Voltando do céu à terra, é infelizmente de temer que os vastos poderes da hierarquia católica, a qual tem em grande medida dominado Portugal há quase mil anos, bem como o das hierarquias judiciais e policiais, desde o polícia da freguesia até ao presidente do Supremo Tribunal de Justiça, é seriamente de temer – dizia eu – que tais corpos continuem a nada fazer para por termo ao actual escândalo. Antes pelo contrário!
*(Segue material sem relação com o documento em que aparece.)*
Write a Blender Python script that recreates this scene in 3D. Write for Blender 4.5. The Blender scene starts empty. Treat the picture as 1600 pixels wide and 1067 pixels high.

Quanto aos poderes políticos nacionais, ao contrário dos países onde o catolicismo tem menos poder e as suas práticas mais infames têm vindo a ser condenadas, continuam a ser dominados pelo poder da igreja e fogem a pôr fim ao escândalo. Não é à toa que são tão poucos os queixosos e que nem um nome de prevaricador tenha vindo ao de cima. Não creio, efectivamente, que daqui a um ano voltemos a ouvir falar no assunto, assim como não faz sentido que o actual primeiro-ministro sugira que o comportamento denunciado tenha lugar fora das igrejas… Isto também faz parte do nosso secular atraso!